▸ **DATA SUPPLIED**:
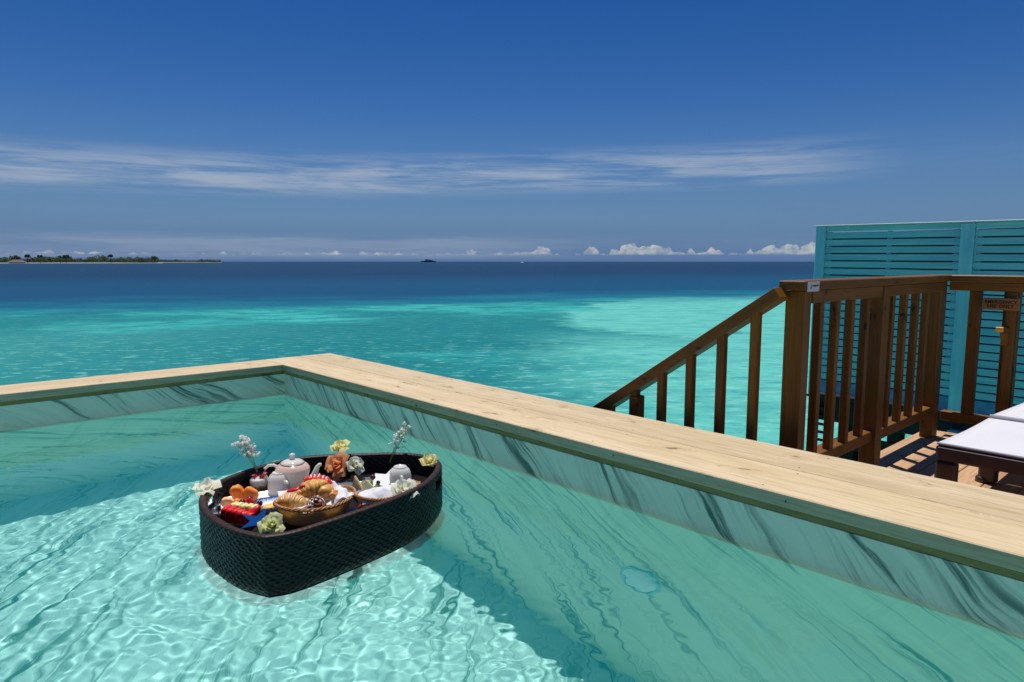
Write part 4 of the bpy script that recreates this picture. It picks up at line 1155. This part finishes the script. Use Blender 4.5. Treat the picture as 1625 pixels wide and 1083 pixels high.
fruit('raisin', lump(ball(.007, 10, 8, 1.4, 1, .8), .002, 100), plain('raisin_brown', (.22, .06, .03), .5), (1.366, 2.352, -.930), (0, 0, 0), 'brown raisin in the second blue rimmed dish', 'raisin')
o = put('chilli_tip', vmesh('chilli_tip', tube([(0, 0, 0), (.001, 0, .010), (.003, 0, .022)], [.007, .005, .0008], 8), plain('bright_red', (.85, .01, .01), .4)), None, (1.228, 2.183, -.912), (R(10), 0, 0)); tag(o, 'tiny bright red tip between basket and tray rim', 'decoration')
# serving tongs wrapped fork by the left handle
fk = empty('fork', (.845, 2.545, -.93), 'silver fork with its tines up beside the left tray handle', 'fork'); fk.rotation_euler = (R(-8), R(-6), R(-42))
sil = plain('silver', (.62, .60, .62), .18, metal=1)
put('fork_head', box_mesh(.022, .0025, .020, sil, .001), fk, (0, 0, .018), local=True)
for i in range(4): put('tine', vmesh('tine', tube([(-.0085 + .0057 * i, 0, .026), (-.0085 + .0057 * i, 0, .050)], [.0017, .0010], 6), sil), fk, local=True)
put('handle', vmesh('handle', tube([(0, 0, .010), (0, 0, -.020)], .0035, 8), sil), fk, local=True)

# ------------------------------------------------------------------ flowers
def petal_mesh(name, h, w_, r0, flare, curl, mat, ruffle=.06, seed=0):
    v, f = [], []; n_, m_ = 5, 5
    for j in range(m_ + 1):
        t = j / m_
        wid = w_ * (math.sin(math.pi * (.10 + .78 * t)) ** .75)
        rr = r0 + flare * t ** 1.5; z = h * t
        if t > .6: z -= curl * (t - .6) ** 2 * h * 3.0; rr += curl * (t - .6) * h * .75
        for i in range(n_ + 1):
            a = (i / n_ * 2 - 1) * wid
            edge_ = abs(i / n_ * 2 - 1)
            r2_ = rr * (1 + .10 * edge_ * edge_ * (1 if i < n_ / 2 else .4))
            zz = z - h * .20 * edge_ ** 2.2 * t + ruffle * h * t * mnoise.noise(Vector((i * .9 + seed, t * 2, seed)))
            v.append((r2_ * math.sin(a), -r2_ * math.cos(a), zz))
    for j in range(m_):
        for i in range(n_): a = j * (n_ + 1) + i; f.append((a, a + 1, a + n_ + 2, a + n_ + 1))
    return mesh(name, v, f, mat, True)
def petal_mat(name, inner, outer):
    m, n, b = newmat(name)
    t = n.n('ShaderNodeTexCoord').outputs['Object']; z = n.n('ShaderNodeSeparateXYZ', {0: t}).outputs[2]
    nz = n.noise(n.mapv(t, scale=(220, 220, 30)), 1.0, 3)
    g = n.m('ADD', z, n.m('MULTIPLY', n.m('SUBTRACT', nz, .5), .012))
    n.link(n.mix(n.ss(g, .004, .046), inner, outer), b.inputs['Base Color'])
    b.inputs['Roughness'].default_value = .6; b.inputs['Specular IOR Level'].default_value = .2
    col_ = b.inputs['Base Color'].links[0].from_socket
    tr_ = n.n('ShaderNodeBsdfTranslucent', {'Color': col_})
    ms_ = n.n('ShaderNodeMixShader', {0: .48, 1: b.outputs[0], 2: tr_.outputs[0]}); n.link(ms_.outputs[0], m.node_tree.nodes['Material Output'].inputs[0])
    return m
PW = petal_mat('white_petal', (.84, .86, .62), (.93, .92, .88))
PY = petal_mat('lemon_petal', (.86, .78, .26), (.94, .90, .58))
PO = petal_mat('peach_petal', (.92, .40, .12), (.94, .50, .28))
PC = petal_mat('pale_lemon_petal', (.74, .78, .26), (.94, .94, .64))
_pc = {}
def rose(loc, axis, s, mat, label, stem_=0.05, openness=1.0, seed=0, spin=0):
    e = empty('rose', loc, label, 'rose'); ax = Vector(axis).normalized()
    e.rotation_euler = ax.to_track_quat('Z', 'Y').to_euler()
    rr = random.Random(seed)
    layers = [(3, .036, 1.45, .0045, .0035, .0, 0), (3, .037, 1.15, .008, .006, .06, .2), (3, .038, 1.15, .0115, .009 * openness, .25 * openness, .5), (4, .037, 1.0, .0130, .016 * openness, .50 * openness, .9), (3, .036, .95, .012, .026 * openness, .80 * openness, .9)]
    for li, (cnt, h, wd, r0, fl, cu, _) in enumerate(layers):
        for i in range(cnt):
            vs = i % 3; key = (mat.name, li, vs, round(openness, 2))
            if key not in _pc: _pc[key] = petal_mesh('petal', h, wd, r0, fl, cu, mat, .12 + .05 * li, vs * 3.7 + li)
            p = put('petal', _pc[key], e, (0, 0, -.002 * li), (rr.uniform(-.10, .10), rr.uniform(-.10, .10), spin + li * .7 + 2 * math.pi * (i + rr.uniform(-.13, .13)) / cnt), local=True)
            sc_ = s * rr.uniform(.92, 1.10); p.scale = (sc_, sc_, sc_ * rr.uniform(.92, 1.08))
    sp5 = [(0, 0, .004 * s), (0, 0, -.012 * s), (.002, .002, -.012 * s - stem_ * .5), (.006, .001, -.012 * s - stem_)]
    put('stem', vmesh('stem', tube(sp5, [.006 * s, .0045 * s, .0024, .0022], 8), M['leaf']), e, local=True)
    sv = []
    for i in range(5):
        a = 2 * math.pi * i / 5; c, s1 = math.cos(a), math.sin(a); tn = Vector((-s1, c, 0))
        b0 = Vector((c * .004, s1 * .004, -.004)); m0 = Vector((c * .013, s1 * .013, .000)); e0 = Vector((c * .020, s1 * .020, -.010))
        sv.append(([tuple(p * s) for p in (b0 + tn * .003, b0 - tn * .003, m0 - tn * .0045, e0, m0 + tn * .0045)], [(0, 1, 2, 3, 4)]))
    put('sepals', vmesh('sepals', merge(*sv), M['leaf'], False), e, local=True)
    return e
tc_ = Vector((-.674, -.738, .0)); rt = Vector((.738, -.674, 0)); up = Vector((0, 0, 1))
def axd(c, r, u): return tuple(tc_ * c + rt * r + up * u)
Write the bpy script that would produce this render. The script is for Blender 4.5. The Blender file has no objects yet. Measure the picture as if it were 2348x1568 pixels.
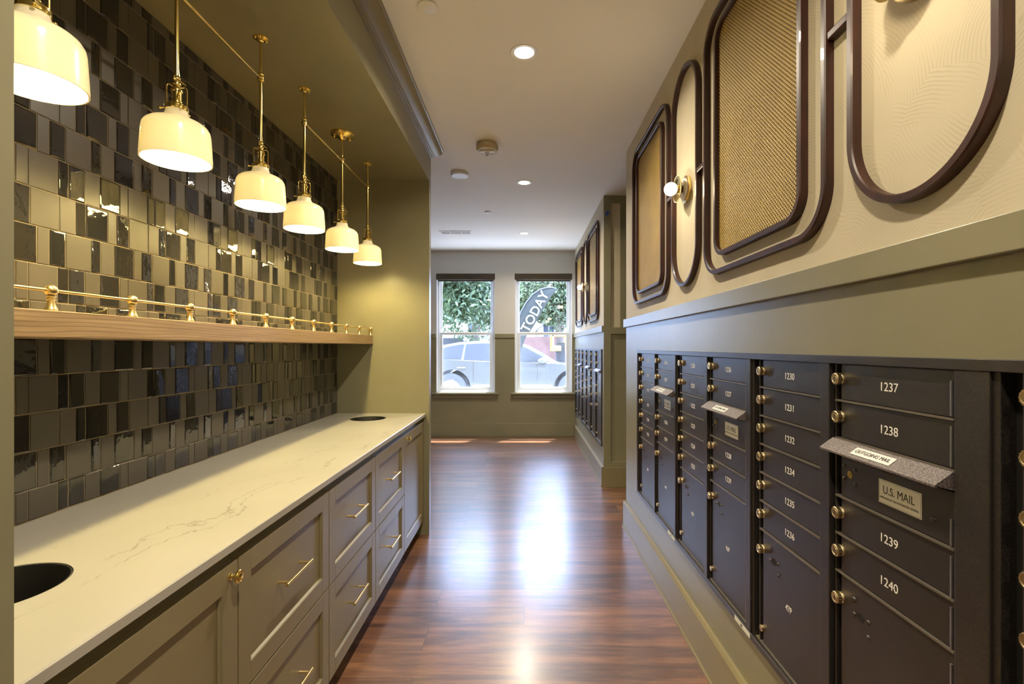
import bpy, bmesh, math, random
from math import pi, sin, cos, radians
from mathutils import Vector, Matrix
random.seed(7)
SC = bpy.context.scene
COL = SC.collection

# ------------------------------------------------------------------ camera
H = 1.33
F = 1116.0
cam = bpy.data.cameras.new('camera')
camo = bpy.data.objects.new('camera', cam); COL.objects.link(camo)
camo.location = (0, 0, H); camo.rotation_euler = (pi/2, 0, 0)
cam.sensor_width = 36.0
cam.lens = F/2348.0*36.0
cam.shift_x = -(1202-1174)/2348.0
cam.shift_y = (796-784)/2348.0
cam.clip_start = 0.02; cam.clip_end = 200
cam.dof.use_dof = False
SC.camera = camo
# ------------------------------------------------------------------ world / view
SC.view_settings.view_transform = 'Standard'
SC.view_settings.look = 'None'
SC.view_settings.gamma = 1.0
SC.view_settings.exposure = 1.45
SC.view_settings.use_curve_mapping = False
w = bpy.data.worlds.new('sky'); SC.world = w; w.use_nodes = True
bg = w.node_tree.nodes['Background']
bg.inputs[0].default_value = (0.46, 0.61, 1.0, 1); bg.inputs[1].default_value = 8.0
def sun(rot, strength, col=(1, .96, .88), ang=2):
    l = bpy.data.lights.new('sun', 'SUN'); l.energy = strength; l.color = col; l.angle = radians(ang)
    o = bpy.data.objects.new('sun', l); COL.objects.link(o); o.rotation_euler = rot
sun((radians(-15), radians(8), 0), 11.0)
# lamp strengths (used in the lamps' own builders)
PEND_W = 5.6; PEND_COL = (1.0, .79, .34); PEND_GLOW = .02
DOWN_W = 9.0; DOWN_COL = (1.0, .86, .66)
SCON_W = .62; SCON_COL = (1.0, .80, .52)

# ------------------------------------------------------------------ materials
def newmat(name):
    m = bpy.data.materials.new(name); m.use_nodes = True
    nt = m.node_tree; b = nt.nodes['Principled BSDF']
    return m, nt, b
def setp(b, col=None, rough=None, metal=None, spec=None, coat=None, emis=None, es=None):
    if col is not None: b.inputs['Base Color'].default_value = (*col, 1)
    if rough is not None: b.inputs['Roughness'].default_value = rough
    if metal is not None: b.inputs['Metallic'].default_value = metal
    if spec is not None: b.inputs['Specular IOR Level'].default_value = spec
    if coat is not None: b.inputs['Coat Weight'].default_value = coat
    if emis is not None: b.inputs['Emission Color'].default_value = (*emis, 1)
    if es is not None: b.inputs['Emission Strength'].default_value = es
def N(nt, t, **kw):
    n = nt.nodes.new(t)
    for k, v in kw.items():
        if k.startswith('i_'):
            key = k[2:]
            key = int(key) if key.isdigit() else key
            n.inputs[key].default_value = v
        else: setattr(n, k, v)
    return n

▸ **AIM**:
Only the lines from the start of the entries above to the line containing "8), sil), fk, local=True)" are to be given again, exactly and with both ends included; pictures are excluded.

▸ **RESULT OF THIS EXERCISE**:
Write part 4 of the bpy script that recreates this picture. It picks up at line 1155. This part finishes the script. Use Blender 4.5. Treat the picture as 1625 pixels wide and 1083 pixels high.
fruit('raisin', lump(ball(.007, 10, 8, 1.4, 1, .8), .002, 100), plain('raisin_brown', (.22, .06, .03), .5), (1.366, 2.352, -.930), (0, 0, 0), 'brown raisin in the second blue rimmed dish', 'raisin')
o = put('chilli_tip', vmesh('chilli_tip', tube([(0, 0, 0), (.001, 0, .010), (.003, 0, .022)], [.007, .005, .0008], 8), plain('bright_red', (.85, .01, .01), .4)), None, (1.228, 2.183, -.912), (R(10), 0, 0)); tag(o, 'tiny bright red tip between basket and tray rim', 'decoration')
# serving tongs wrapped fork by the left handle
fk = empty('fork', (.845, 2.545, -.93), 'silver fork with its tines up beside the left tray handle', 'fork'); fk.rotation_euler = (R(-8), R(-6), R(-42))
sil = plain('silver', (.62, .60, .62), .18, metal=1)
put('fork_head', box_mesh(.022, .0025, .020, sil, .001), fk, (0, 0, .018), local=True)
for i in range(4): put('tine', vmesh('tine', tube([(-.0085 + .0057 * i, 0, .026), (-.0085 + .0057 * i, 0, .050)], [.0017, .0010], 6), sil), fk, local=True)
put('handle', vmesh('handle', tube([(0, 0, .010), (0, 0, -.020)], .0035, 8), sil), fk, local=True)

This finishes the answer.